━━━ PROVIDED DATA

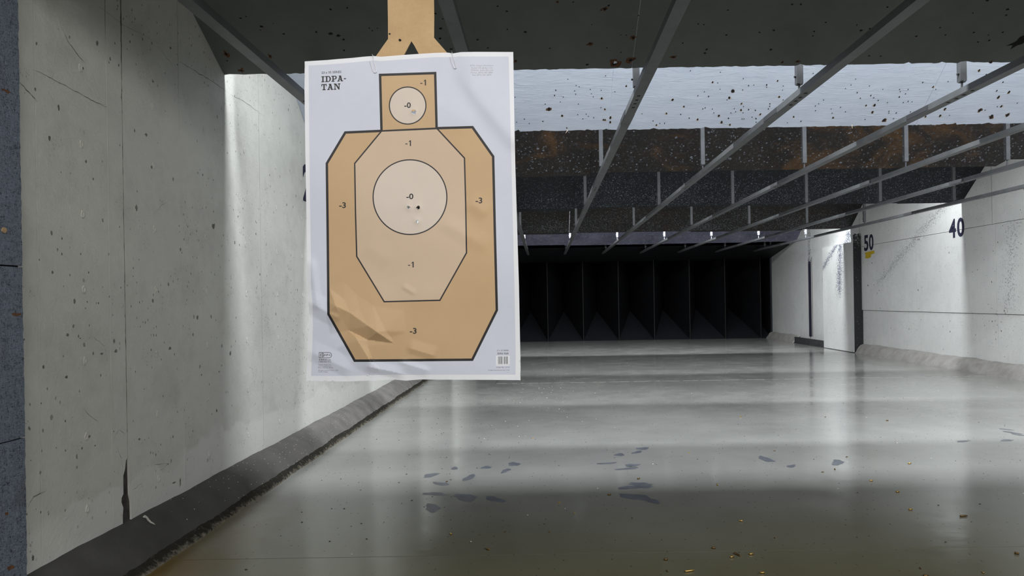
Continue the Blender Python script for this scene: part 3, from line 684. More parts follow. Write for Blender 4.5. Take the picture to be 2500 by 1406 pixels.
def stroke(a, b, w):
    dx, dy = b[0]-a[0], b[1]-a[1]; l = math.hypot(dx, dy); nx, ny = -dy/l*w/2, dx/l*w/2
    return [(a[0]+nx, a[1]+ny), (b[0]+nx, b[1]+ny), (b[0]-nx, b[1]-ny), (a[0]-nx, a[1]-ny)]
OUTL = [(744,150),(775,148),(800,146.5),(830,143.8),(860,141.5),(885,138.8),(905,137.2),(913,136.8),(930,138.6),(950,137),(980,134.6),(1020,131.8),(1062,129.2),(1085,128.4),(1097,129),(1104,130.6),(1112,129.5),(1125,127.3),(1160,126.6),(1253,127),
  (1254.5,220),(1256,300),(1258,400),(1261,500),(1264,600),(1267,700),(1269,800),(1270.5,870),(1271,900),(1270.3,915),(1271,928),
  (1200,927.3),(1120,927),(1050,926.5),(1030,926),(1010,927.6),(990,929.2),(975,927.6),(960,926.4),(945,926.8),(920,928.6),(850,931),(800,930.8),(748,929.2),
  (750,880),(752.5,830),(755,790),(754.5,760),(753.5,735),(750,700),(748.5,670),(750,630),(749,560),(747.3,480),(746,400),(744.5,300),(743.5,220)]
GREY = [(753.5,160),(800,157.5),(860,152.5),(911,147.5),(930,149),(1060,139.7),(1098,139.3),(1125,138),(1242,138.3),(1246,300),(1251,500),(1256,700),(1259,860),(1258.5,914.5),
  (1120,914.5),(1010,914.8),(985,915.2),(960,914.2),(850,917.5),(759.5,917.5),(762,860),(764,800),(763,740),(759,690),(759,620),(757,500),(755,330)]
SIL = [(928,183),(1062.5,178.5),(1066,313),(1153.5,310.5),(1204,382),(1208,560),(1213,757),(1153,878),(866,880.5),(802,767),(800,560),(798,399),(843,323.5),(931.5,319.5)]
INN = [(931.5,320),(866,399),(868,520),(871,626),(938,736.5),(1074,733),(1139,617),(1137,500),(1134,386),(1067,314)]
shapes = {}
def sh(k, *polys): shapes.setdefault(k, []).extend(polys)
sh('grey', GREY)
sh('sil', offset_poly(SIL, 3.0)); sh('silin', offset_poly(SIL, -3.0))
sh('inn', offset_poly(INN, 1.7)); sh('innin', offset_poly(INN, -1.7))
sh('bar', stroke((931.5,319.5), (1066,313), 3.6))
sh('c1', circle(1001,481.3,91.5,92.6)); sh('c1in', circle(1001,481.3,88.6,89.7))
sh('c2', circle(995.3,257.7,46,46.6)); sh('c2in', circle(995.3,257.7,43.2,43.8))
evenodd = []         # list of (list of loops as edges, ink) -> text
def font_text(txt, x0, x1, ybase, cap, slope=0., off=.0, ink='ink', res=2, base_h=None):
    v, f = text_mesh(txt, off, res)
    xs = [p[0] for p in v]; mn, mx = min(xs), max(xs)
    capv, _ = text_mesh('H', off, 1); c0 = min(p[1] for p in capv); c1 = max(p[1] for p in capv)
    V = []
    for p in v:
        X = x0+(p[0]-mn)/(mx-mn)*(x1-x0); V.append((X, ybase-(p[1]-c0)/(c1-c0)*cap+slope*(X-x0)))
    cnt = {}
    for q in f:
        for i in range(len(q)):
            e = tuple(sorted((q[i], q[(i+1) % len(q)]))); cnt[e] = cnt.get(e, 0)+1
    E = [(V[a], V[b]) for (a, b), c in cnt.items() if c == 1]
    evenodd.append((E, ink))
def slab(ch):
    """slab-serif glyph as a union of simple polygons in a 0..w by 0..1 box, y up; returns (w, polys)"""
    st = .24; s = .15
    def R(x0, y0, x1, y1): return [(x0, y0), (x1, y0), (x1, y1), (x0, y1)]
    def bowl(x, y0, y1, w, t):
        cy = (y0+y1)/2; ry = (y1-y0)/2; k = 12
        o = [(x, y0)]+[(x+w-ry*.9+ry*.9*math.cos(a), cy+ry*math.sin(a)) for a in np.linspace(-PI/2, PI/2, k)]+[(x, y1)]
        i = [(x, y1-s*.9)]+[(x+w-ry*.9+(ry*.9-t)*math.cos(a), cy+(ry-s*.9)*math.sin(a)) for a in np.linspace(PI/2, -PI/2, k)]+[(x, y0+s*.9)]
        return o+i
    if ch == 'I': return .56, [R(0, 0, .56, s), R(0, 1-s, .56, 1), R(.16, 0, .40, 1)]
    if ch == 'D': return 1.02, [R(0, 0, .5, s), R(0, 1-s, .5, 1), R(.16, 0, .40, 1), bowl(.38, 0, 1, .64, .24)]
    if ch == 'P': return .93, [R(0, 0, .54, s), R(0, 1-s, .5, 1), R(.16, 0, .40, 1), bowl(.38, .38, 1, .55, .23)]
    if ch == 'A': return 1.03, [R(0, 0, .42, s), R(.6, 0, 1.03, s), [(.12, s*.8), (.32, s*.8), (.55, .9), (.42, 1)], [(.60, s*.8), (.88, s*.8), (.66, 1), (.4, 1)], R(.28, .28, .72, .41), R(.26, 1-s, .62, 1)]
    if ch == 'T': return .92, [R(0, 1-s, .92, 1), R(0, .62, .14, 1), R(.78, .62, .92, 1), R(.34, 0, .58, 1), R(.18, 0, .74, s)]
    if ch == 'N': return 1.12, [R(0, 0, .42, s), R(.68, 1-s, 1.12, 1), R(0, 1-s, .4, 1), R(.13, 0, .28, 1), R(.83, 0, .98, 1), [(.13, 1), (.40, 1), (.98, .16), (.98, 0), (.78, 0)]]
    if ch == '-': return .42, [R(.02, .33, .40, .50)]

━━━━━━

* TASK DETAILS *
Exclude the pictures, and transcribe all of the material exactly.

* TASK SOLUTION *
Continue the Blender Python script for this scene: part 3, from line 684. More parts follow. Write for Blender 4.5. Take the picture to be 2500 by 1406 pixels.
def stroke(a, b, w):
    dx, dy = b[0]-a[0], b[1]-a[1]; l = math.hypot(dx, dy); nx, ny = -dy/l*w/2, dx/l*w/2
    return [(a[0]+nx, a[1]+ny), (b[0]+nx, b[1]+ny), (b[0]-nx, b[1]-ny), (a[0]-nx, a[1]-ny)]
OUTL = [(744,150),(775,148),(800,146.5),(830,143.8),(860,141.5),(885,138.8),(905,137.2),(913,136.8),(930,138.6),(950,137),(980,134.6),(1020,131.8),(1062,129.2),(1085,128.4),(1097,129),(1104,130.6),(1112,129.5),(1125,127.3),(1160,126.6),(1253,127),
  (1254.5,220),(1256,300),(1258,400),(1261,500),(1264,600),(1267,700),(1269,800),(1270.5,870),(1271,900),(1270.3,915),(1271,928),
  (1200,927.3),(1120,927),(1050,926.5),(1030,926),(1010,927.6),(990,929.2),(975,927.6),(960,926.4),(945,926.8),(920,928.6),(850,931),(800,930.8),(748,929.2),
  (750,880),(752.5,830),(755,790),(754.5,760),(753.5,735),(750,700),(748.5,670),(750,630),(749,560),(747.3,480),(746,400),(744.5,300),(743.5,220)]
GREY = [(753.5,160),(800,157.5),(860,152.5),(911,147.5),(930,149),(1060,139.7),(1098,139.3),(1125,138),(1242,138.3),(1246,300),(1251,500),(1256,700),(1259,860),(1258.5,914.5),
  (1120,914.5),(1010,914.8),(985,915.2),(960,914.2),(850,917.5),(759.5,917.5),(762,860),(764,800),(763,740),(759,690),(759,620),(757,500),(755,330)]
SIL = [(928,183),(1062.5,178.5),(1066,313),(1153.5,310.5),(1204,382),(1208,560),(1213,757),(1153,878),(866,880.5),(802,767),(800,560),(798,399),(843,323.5),(931.5,319.5)]
INN = [(931.5,320),(866,399),(868,520),(871,626),(938,736.5),(1074,733),(1139,617),(1137,500),(1134,386),(1067,314)]
shapes = {}
def sh(k, *polys): shapes.setdefault(k, []).extend(polys)
sh('grey', GREY)
sh('sil', offset_poly(SIL, 3.0)); sh('silin', offset_poly(SIL, -3.0))
sh('inn', offset_poly(INN, 1.7)); sh('innin', offset_poly(INN, -1.7))
sh('bar', stroke((931.5,319.5), (1066,313), 3.6))
sh('c1', circle(1001,481.3,91.5,92.6)); sh('c1in', circle(1001,481.3,88.6,89.7))
sh('c2', circle(995.3,257.7,46,46.6)); sh('c2in', circle(995.3,257.7,43.2,43.8))
evenodd = []         # list of (list of loops as edges, ink) -> text
def font_text(txt, x0, x1, ybase, cap, slope=0., off=.0, ink='ink', res=2, base_h=None):
    v, f = text_mesh(txt, off, res)
    xs = [p[0] for p in v]; mn, mx = min(xs), max(xs)
    capv, _ = text_mesh('H', off, 1); c0 = min(p[1] for p in capv); c1 = max(p[1] for p in capv)
    V = []
    for p in v:
        X = x0+(p[0]-mn)/(mx-mn)*(x1-x0); V.append((X, ybase-(p[1]-c0)/(c1-c0)*cap+slope*(X-x0)))
    cnt = {}
    for q in f:
        for i in range(len(q)):
            e = tuple(sorted((q[i], q[(i+1) % len(q)]))); cnt[e] = cnt.get(e, 0)+1
    E = [(V[a], V[b]) for (a, b), c in cnt.items() if c == 1]
    evenodd.append((E, ink))
def slab(ch):
    """slab-serif glyph as a union of simple polygons in a 0..w by 0..1 box, y up; returns (w, polys)"""
    st = .24; s = .15
    def R(x0, y0, x1, y1): return [(x0, y0), (x1, y0), (x1, y1), (x0, y1)]
    def bowl(x, y0, y1, w, t):
        cy = (y0+y1)/2; ry = (y1-y0)/2; k = 12
        o = [(x, y0)]+[(x+w-ry*.9+ry*.9*math.cos(a), cy+ry*math.sin(a)) for a in np.linspace(-PI/2, PI/2, k)]+[(x, y1)]
        i = [(x, y1-s*.9)]+[(x+w-ry*.9+(ry*.9-t)*math.cos(a), cy+(ry-s*.9)*math.sin(a)) for a in np.linspace(PI/2, -PI/2, k)]+[(x, y0+s*.9)]
        return o+i
    if ch == 'I': return .56, [R(0, 0, .56, s), R(0, 1-s, .56, 1), R(.16, 0, .40, 1)]
    if ch == 'D': return 1.02, [R(0, 0, .5, s), R(0, 1-s, .5, 1), R(.16, 0, .40, 1), bowl(.38, 0, 1, .64, .24)]
    if ch == 'P': return .93, [R(0, 0, .54, s), R(0, 1-s, .5, 1), R(.16, 0, .40, 1), bowl(.38, .38, 1, .55, .23)]
    if ch == 'A': return 1.03, [R(0, 0, .42, s), R(.6, 0, 1.03, s), [(.12, s*.8), (.32, s*.8), (.55, .9), (.42, 1)], [(.60, s*.8), (.88, s*.8), (.66, 1), (.4, 1)], R(.28, .28, .72, .41), R(.26, 1-s, .62, 1)]
    if ch == 'T': return .92, [R(0, 1-s, .92, 1), R(0, .62, .14, 1), R(.78, .62, .92, 1), R(.34, 0, .58, 1), R(.18, 0, .74, s)]
    if ch == 'N': return 1.12, [R(0, 0, .42, s), R(.68, 1-s, 1.12, 1), R(0, 1-s, .4, 1), R(.13, 0, .28, 1), R(.83, 0, .98, 1), [(.13, 1), (.40, 1), (.98, .16), (.98, 0), (.78, 0)]]
    if ch == '-': return .42, [R(.02, .33, .40, .50)]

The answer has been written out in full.